Via the William Nelson Cromwell Foundation, we have the following announcement:
The Cromwell Article Prize for best article in legal history published in the calendar year 2024 has been awarded to Kellen R. Funk (Columbia Law School) and Sandra D. Mayson (Penn Carey Law School) for their article Bail at the Founding, published in volume 137 of the Harvard Law Review. Funk and Mayson do a deep dive into the law and practice of bail at the founding, finding that the liberty-protecting law on the books was belied in practice for many accused of crimes, for whom pretrial detention was a routine matter. Through astonishing archival sleuthing, the authors uncover a world of pretrial detention and bail practice that turned not on cash but on reputation. Sureties and unsecured pledges, they find, were the principal mechanisms for those let out of custody pending trial in the early republic.
Bail at the Founding is an archival exploration of great value to the working out of the Constitution’s original public meaning for questions about pretrial detention. It is also a challenge to that project, because it raises deep questions about whether and how the reputation-centered and cash-scarce world of the late eighteenth century can be translated into the cash- and credit-rich world of the twenty first.
The William Nelson Cromwell Foundation, established by William Nelson Cromwell in 1930, supports work in American legal history.
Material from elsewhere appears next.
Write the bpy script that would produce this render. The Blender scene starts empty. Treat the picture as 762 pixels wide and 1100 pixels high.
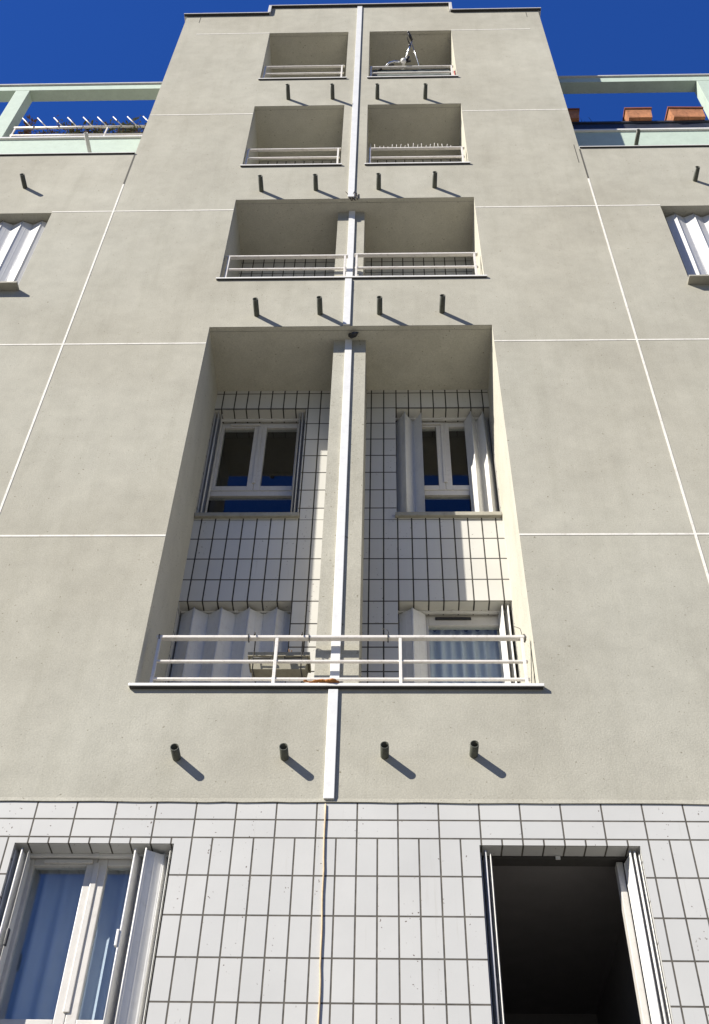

The Foundation’s prize for the legal history article of the year is intended to recognize the growing role of legal history and teaching and research in law schools. This year the prize was selected from articles published in leading student-edited law journals. The prize committee, chaired by Foundation trustee John Fabian Witt (Yale Law School), consisted of Foundation trustees Sarah Barringer Gordon (Penn Carey Law) and John Langbein (Yale Law School), along with Dan Ernst (Georgetown Law), Amalia Kessler (Stanford Law School), and Alison LaCroix (University of Chicago Law School).
The Foundation makes grants to support important work in all facets of American legal history including archival preservation, scholarly study of original documents, original research in all areas of the law, and research and writing of biographies of major legal figures. Information on how to apply for a prize, fellowship or grant may be found on the Foundation’s website, cromwellfoundation.org.
Congratulations to Professor Funk and Professor Mayson!